Report: Arts Council mismanaged US funds

It also recommended the termination of all federal funding until the council  implements corrective action.

From Feb. 2006 to Aug. 2009, the Arts Council was headed by Cecilia Celes and, later, by Ramona Rebuenog, the Covenant Party’s mayoral candidate for the Northern Islands last year. She lost to independent candidate, Tobias DLC. Aldan, and now works for the Department of Public Lands.

The audit report noted mismanagement and potential  conflict of interest in the council’s handling of four federal grants awarded from Oct. 2005 to Sept. 2009.

Hence, the Art Council failed to accomplish the objectives of the four grants, the report stated.

The report found that the Arts Council did not have a financial management system to adequately track, monitor and report accurate and complete costs.

Based on the preliminary findings of the audit, the NEA suspended its funding to the Council in Oct. 2009.

The report stated that the Arts Council did not maintain appropriate expense documentation and may have inappropriately awarded grants to ineligible organizations and individuals.

The Arts Council also failed to keep the required personnel activity report and did not have adequate internal control in place, the report added.

Mismanagement

The grants were supposed to support partnership agreement activities.

Two of them were awarded in Oct. 2005 and Oct. 2006 amounting to $499,798 and $423,053. The third was awarded in Oct. 2007 in the amount of $501,540 while the fourth was awarded in Oct. 2008, amounting to $48,499.

The report noted that several grants were awarded to an Arts Council employee in the amount of $18,350. This was charged to both the NEA grant and local matching portions.

The report did not identify the employee.

The employee, however, said “they did not apply nor receive any of the awards, except for $300 used for teaching traditional weaving.”

The auditors  had a copy of an award check payable to the same employee.
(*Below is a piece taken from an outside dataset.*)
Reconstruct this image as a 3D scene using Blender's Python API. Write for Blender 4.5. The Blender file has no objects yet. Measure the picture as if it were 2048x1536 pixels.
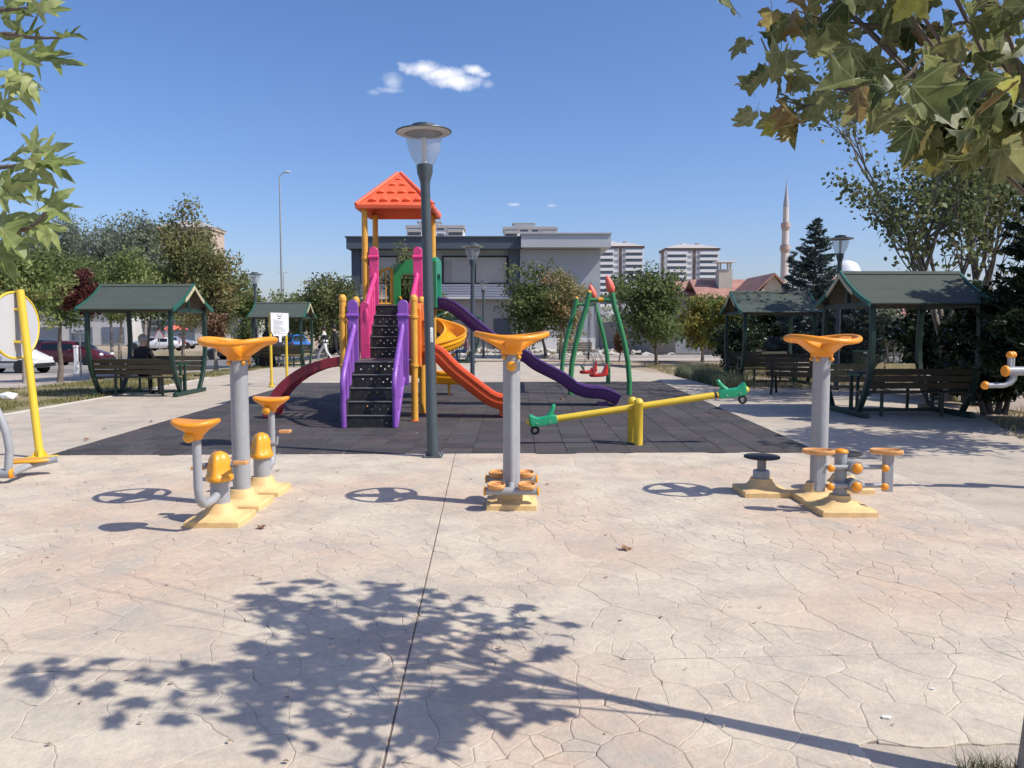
import bpy, bmesh, math, random
import numpy as np
from mathutils import Vector, Matrix

SC = bpy.context.scene
COL = SC.collection
PI = math.pi
R = math.radians

# ------------------------------------------------------------------ camera
FPX, CAM_H, PITCH = 1560.0, 1.6, math.atan((768 - 655) / 1560.0)
cam_d = bpy.data.cameras.new('camera')
cam_d.sensor_width = 36.0
cam_d.lens = 36.0 * FPX / 2048.0
cam_d.clip_start, cam_d.clip_end = 0.05, 6000.0
cam = bpy.data.objects.new('camera', cam_d)
COL.objects.link(cam)
cam.location = (0, 0, CAM_H)
cam.rotation_euler = (PI / 2 - PITCH, 0, 0)
SC.camera = cam

# ------------------------------------------------------------------ sky, sun, exposure
SUN_DIR = Vector((1.31, -0.47, 1.62)).normalized()      # towards the sun
SUN_EL = math.asin(SUN_DIR.z)
SUN_AZ = math.atan2(SUN_DIR.x, SUN_DIR.y)               # clockwise from +Y
world = bpy.data.worlds.new('World')
SC.world = world
world.use_nodes = True
world.cycles.sampling_method = 'MANUAL'
world.cycles.sample_map_resolution = 512
wn, wl = world.node_tree.nodes, world.node_tree.links
for n in list(wn): wn.remove(n)
w_out = wn.new('ShaderNodeOutputWorld')
w_bg = wn.new('ShaderNodeBackground')
w_sky = wn.new('ShaderNodeTexSky')
w_sky.sky_type = 'NISHITA'
w_sky.sun_disc = False
w_sky.sun_elevation = SUN_EL
w_sky.sun_rotation = SUN_AZ
w_sky.altitude = 0
w_sky.air_density = 1.0
w_sky.dust_density = 1.3
w_sky.ozone_density = 7.0
w_bg.inputs['Strength'].default_value = 0.137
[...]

But someone other than the employee picked up the check from the  employee’s post office box.

The report did not identify the person who picked up the check.

The report said the NEA should not to allow the $18,350 to be charged to the grants.

Conflict of interest

The auditors also saw indicators of conflict of interest in how the Arts Council handled the NEA grants.

The Arts Council, the report said, made several awards and payments to ineligible award recipients and companies such as former and current employees, employees of the Office of the Governor, relatives, Arts Council board members and companies owned by their relatives.

The Arts Council violated its own guidelines and CNMI Procurement Regulations which prohibit awarding funds that could create actual or appearance of conflict of interest.

The inspector general recommended the NEA not to allow a total $64,376 to be charged to the grants.

Personnel activity

The report also questioned the Arts Council’s costs on personnel activity. The total amount was $574,707.

It said the Arts Council did not maintain personnel activity — time and effort — reports for all employees whose salaries and fringe benefits were charged in whole or in part, to either the award or the matching funds for all the four grants that were audited.

The Arts Council staff informed the auditors that only the executive director’s salary was charged to the NEA grant. But the auditors found that all of the employees’ salaries were included in the total outlays reported.

The Arts Council, the report said, should submit personnel activity reports to the inspector general to support its explanation on the questioned salaries.

Without these documents, the Arts Council must refund the money to the NEA.